Ternyata ikatan emosional pada orang-orang
yang merasa senasib sangat kuat. Kita tahu ada beberapa orang yang mau
berkorban untuk orang lain karena mereka saudara sekandung. Ada juga yang
solidaritasnya terbentuk karena mereka satu kampung, satu suku, satu negara,
satu ideologi, atau satu agama. Di antara dasar-dasar solidaritas itu, saya
bertanya-tanya, yang mana yang lebih kuat? Kalau ditinjau secara theologi, tentu saja
persaudaraan agama haruslah lebih kuat dari bahkan persaudaraan nasab. Tetapi
orang memiliki kepentingan dan karakternya sendiri-sendiri.
Keteladanan para tokoh dari hulu
sampai hilir dan juga orang tua sangat dibutuhkan oleh remaja kita. Tapi sayang
sekali itu tidak mereka dapatkan di sekeliling mereka.
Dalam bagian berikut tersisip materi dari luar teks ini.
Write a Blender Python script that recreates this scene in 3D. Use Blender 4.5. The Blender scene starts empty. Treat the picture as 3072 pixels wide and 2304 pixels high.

Oleh karena itu remaja yang sedang mencari
jatidirinya lebih mendapatkan apa yang mereka cari di lingkungan komunitasnya
dibandingkan di sekolah, bahkan di rumah atau lingkungan rumahnya.
Menjadi bagian dari sebuah komunitas
menjadi kebutuhan masyarakat modern yang semakin lama semakin individualistis.
Hidup yang materialis dan kapitalis membuat kita menjadi jauh dari satu sama
lain. Ketika orang tua dan saudara menjadi orang lain bagi mereka, maka
kebutuhan mereka akan teman yang senasib menjadi semakin besar. Tidak heran
kalau pengaruh teman ini menjadi lebih kuat dibandingkan dengan nasihat guru,
tuan guru, atau bahkan orang tua yang mereka lihat dalam kehidupan
sehari-harinya jauh dari nilai-nilai yang mereka ajarkan.
Hal ini
terkadang dimanfaatkan oleh oknum-oknum yang tidak bertanggung jawab. Sudah
menjadi pengetahuan umum, bahwa komunitas rambut gimbal tidak jauh-jauh dengan
minuman keras dan ganja. Hal ini bisa menjadi pintu masuk bagi para pengedar
untuk memperluas pasar mereka ke anak-anak di bawah umur, mengingat gank rasta
mania ini kebanyakan anggotanya adalah anak-anak di bawah umur. Para pemuja Bob
Marley ini ada yang merasa bahwa mereka belum menjadi rasta-man sejati kalau
belum pernah "nyimeng". Bahkan dalam beberapa lirik lagu reggae
lokal, dengan eksplisit diperkenalkan benda-benda terlarang macam ganja dan
narkoba yang seolah menggambarkan berapa dekat mereka ini dengan barang-barang
tersebut. Meskipun kebanyakan dari mereka tidak sanggup membeli, tapi selalu
saja ada angota lain yang kebetulan memiliki benda terlarang tersebut -dengan
alasan harus sama rasa, sama rata- selalu siap berbagi. Dan dengan itu
mereka rentan terhadap godaan pelanggaran hukum dan norma agama.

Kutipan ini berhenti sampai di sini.